The mausoleum's pillars were painted purple, which someone had told him was the colour of Burnham's personal livery. But the sarcophagus that stood in the centre of the pavilion was the most striking thing. It was faced with slices of quartz or some other glass-like rock, green so dark it was almost black; the pieces of rock looked dangerous, wet and sharp as a knife. Set in the stone base was a bronze medallion with a palm tree and a black caiman; this was Burnham's personal seal.

He had read that Burnham had wanted to be embalmed and displayed in a glass coffin, and when he died, twenty years before, his corpse was flown to London for this purpose, for the attentions of expert embalmers. But someone thought better of this plan, perhaps, or else the embalming had somehow failed, and now Burnham, if he really was entombed in the sarcophagus, was sealed inside concrete and solid rock, protected by the slices of dark quartz and an ornamental chain barrier.

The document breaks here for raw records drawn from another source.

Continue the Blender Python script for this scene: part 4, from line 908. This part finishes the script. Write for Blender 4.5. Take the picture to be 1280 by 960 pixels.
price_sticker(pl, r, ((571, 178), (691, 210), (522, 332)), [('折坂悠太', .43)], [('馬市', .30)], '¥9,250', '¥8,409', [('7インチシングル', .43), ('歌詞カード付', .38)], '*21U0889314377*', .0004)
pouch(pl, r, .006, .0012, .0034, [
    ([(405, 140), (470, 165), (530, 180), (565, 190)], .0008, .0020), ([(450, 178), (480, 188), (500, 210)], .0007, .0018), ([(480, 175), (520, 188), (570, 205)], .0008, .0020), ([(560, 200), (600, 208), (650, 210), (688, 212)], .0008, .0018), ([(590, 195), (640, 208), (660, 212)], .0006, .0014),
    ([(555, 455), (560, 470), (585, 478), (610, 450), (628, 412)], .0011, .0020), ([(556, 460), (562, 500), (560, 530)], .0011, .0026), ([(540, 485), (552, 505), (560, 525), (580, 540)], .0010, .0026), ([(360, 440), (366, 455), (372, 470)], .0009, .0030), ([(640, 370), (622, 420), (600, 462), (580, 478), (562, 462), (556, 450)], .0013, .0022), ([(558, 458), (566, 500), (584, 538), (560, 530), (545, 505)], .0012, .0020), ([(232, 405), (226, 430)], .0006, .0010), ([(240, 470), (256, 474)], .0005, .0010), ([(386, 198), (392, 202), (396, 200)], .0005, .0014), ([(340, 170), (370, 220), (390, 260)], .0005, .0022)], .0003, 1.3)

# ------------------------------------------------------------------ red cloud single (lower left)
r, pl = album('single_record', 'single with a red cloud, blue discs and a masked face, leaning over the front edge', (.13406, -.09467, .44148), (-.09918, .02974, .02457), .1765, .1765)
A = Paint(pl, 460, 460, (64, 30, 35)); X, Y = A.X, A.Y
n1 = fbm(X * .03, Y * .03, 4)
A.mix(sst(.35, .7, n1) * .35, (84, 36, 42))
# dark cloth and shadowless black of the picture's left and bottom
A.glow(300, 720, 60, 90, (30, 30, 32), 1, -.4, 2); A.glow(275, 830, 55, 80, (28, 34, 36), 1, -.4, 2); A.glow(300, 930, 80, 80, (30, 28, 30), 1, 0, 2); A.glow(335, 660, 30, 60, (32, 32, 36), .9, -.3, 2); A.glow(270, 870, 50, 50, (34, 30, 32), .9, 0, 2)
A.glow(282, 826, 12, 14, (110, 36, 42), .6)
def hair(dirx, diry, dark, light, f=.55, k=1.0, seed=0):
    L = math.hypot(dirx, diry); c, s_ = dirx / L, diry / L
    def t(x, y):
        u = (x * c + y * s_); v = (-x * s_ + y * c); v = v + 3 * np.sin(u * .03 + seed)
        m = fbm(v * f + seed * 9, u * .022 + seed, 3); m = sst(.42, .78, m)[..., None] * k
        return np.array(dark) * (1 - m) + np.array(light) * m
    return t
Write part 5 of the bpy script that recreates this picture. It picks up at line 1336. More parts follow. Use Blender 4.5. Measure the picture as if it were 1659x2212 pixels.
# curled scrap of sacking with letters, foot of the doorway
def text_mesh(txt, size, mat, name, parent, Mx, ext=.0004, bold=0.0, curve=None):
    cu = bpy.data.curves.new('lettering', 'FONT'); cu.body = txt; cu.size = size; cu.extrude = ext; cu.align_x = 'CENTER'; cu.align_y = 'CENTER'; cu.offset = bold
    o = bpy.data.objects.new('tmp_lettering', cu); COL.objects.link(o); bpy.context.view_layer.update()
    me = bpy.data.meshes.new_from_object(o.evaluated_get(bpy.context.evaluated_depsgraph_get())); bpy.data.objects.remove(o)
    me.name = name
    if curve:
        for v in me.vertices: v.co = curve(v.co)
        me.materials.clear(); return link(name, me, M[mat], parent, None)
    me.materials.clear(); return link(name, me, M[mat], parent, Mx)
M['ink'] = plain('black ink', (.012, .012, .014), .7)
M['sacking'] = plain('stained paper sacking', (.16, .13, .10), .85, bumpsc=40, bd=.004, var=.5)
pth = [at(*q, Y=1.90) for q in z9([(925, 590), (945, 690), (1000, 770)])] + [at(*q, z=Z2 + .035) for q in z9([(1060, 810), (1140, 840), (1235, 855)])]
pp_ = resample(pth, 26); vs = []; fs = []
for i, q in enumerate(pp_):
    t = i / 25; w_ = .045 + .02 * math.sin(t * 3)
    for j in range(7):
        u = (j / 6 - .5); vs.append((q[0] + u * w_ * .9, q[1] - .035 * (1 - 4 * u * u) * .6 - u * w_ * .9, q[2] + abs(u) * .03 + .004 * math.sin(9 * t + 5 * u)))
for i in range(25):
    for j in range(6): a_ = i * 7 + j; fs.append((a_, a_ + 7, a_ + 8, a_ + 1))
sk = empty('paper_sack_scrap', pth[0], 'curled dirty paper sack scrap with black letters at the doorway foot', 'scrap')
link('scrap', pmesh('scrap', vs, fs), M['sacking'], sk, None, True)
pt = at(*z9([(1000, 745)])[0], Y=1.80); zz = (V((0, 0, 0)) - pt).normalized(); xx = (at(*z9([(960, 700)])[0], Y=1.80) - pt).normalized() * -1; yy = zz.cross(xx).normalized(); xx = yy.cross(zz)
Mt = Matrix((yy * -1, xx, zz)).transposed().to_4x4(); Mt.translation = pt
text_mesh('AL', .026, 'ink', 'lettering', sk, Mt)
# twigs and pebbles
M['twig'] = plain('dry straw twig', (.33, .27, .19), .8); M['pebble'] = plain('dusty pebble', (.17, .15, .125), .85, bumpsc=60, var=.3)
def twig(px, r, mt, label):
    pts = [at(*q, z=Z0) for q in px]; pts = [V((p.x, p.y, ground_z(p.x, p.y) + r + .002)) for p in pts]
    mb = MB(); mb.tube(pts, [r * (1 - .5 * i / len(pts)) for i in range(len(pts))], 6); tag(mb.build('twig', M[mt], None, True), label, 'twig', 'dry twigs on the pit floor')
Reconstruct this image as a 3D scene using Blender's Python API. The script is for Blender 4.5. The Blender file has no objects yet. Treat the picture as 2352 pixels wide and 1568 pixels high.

He had heard many stories about Burnham, about his eccentricities and brutalities and the whims by which he ruled Guyana in the last years of his life, and every day in Georgetown he heard new stories; everyone old enough to remember Burnham had a story. At state dinners, he was told, Burnham would ask his wife in Latin to pass the salt, just loud enough for all the guests to hear. He had renamed the chief bauxite mining town, fifty miles inland, after himself, giving it his first name, Linden--a name that suggested green delicate trees, not the dull orange of bauxite dust. And there had once been a rumour, he read later, that Burnham also planned to rename the mango; in Guyana it would thenceforth have been called the Burnham apple. Or perhaps Burnham never thought of this at all, but it was close enough to what people believed about Burnham for the rumour to have spread in spasms of excitement.

On his deathbed, someone else told him, Burnham had asked--his last request--for a taste of sweet condensed milk, a few drops on his lips. In the worst years of his rule, condensed milk was banned; no one knew how to make it in Guyana, and merchants were not allowed to import it. Other imported things like wheat flour and powdered milk were banned also, in the name of national self-sufficiency.

"And that was all because the American ambassador got Burnham angry one day, you know. You ever heard that? It was when Burnham was pretending to be this big socialist leader, and travelling everywhere talking about solidarity with this and that, and nationalising all the big firms. The American ambassador had a meeting with him and said, Mr. Burnham, you better stop talking like this. Remember you depend on imports from America to feed your people.

"Well, that was the wrong thing to say. Burnham was a haughty man and he didn't like anybody to feel they could dictate to him. Burnham said, I depend on America? Not any longer. And then he banned the importation of all those things--we used to say he banned all the white things, flour and milk, and even cement to build, and white paint for houses, and toothpaste. You couldn't buy Colgate in Guyana. People used to smuggle it from Suriname or Brazil.

"We had to make bread and roti and everything with rice flour. If you got a little bit of wheat flour, you would save it for a special occasion, to bake a birthday cake or something. And milk was the worst. Because we hardly have dairy cows in Guyana, and in those days we didn't have refrigeration to store it. People used to line up for hours at the shops if they heard they had some milk, just to buy a little bit for their children."

2 comments:

Anonymous said...

I am enjoying your writing, your "Imaginary Roads" and the recognizable landscapes and observations of Guyana. Hope that you write the whole book.

Anonymous said...

And after the Gardens, did he visit the Zoo? Did he meet the lion with nothing more ferocious than a cough? The homicidal stork, fixing the curious with his beady eye, before plunging a beak through their hearts? The escaped spider monkeys, mocking their cousins? The parents leading by example by feeding the animals? And did he trace their afterlife at the National Museum? Sign his name in a huge ledger, under duress? Did he ever drink coffee again and never think of Fat Boy?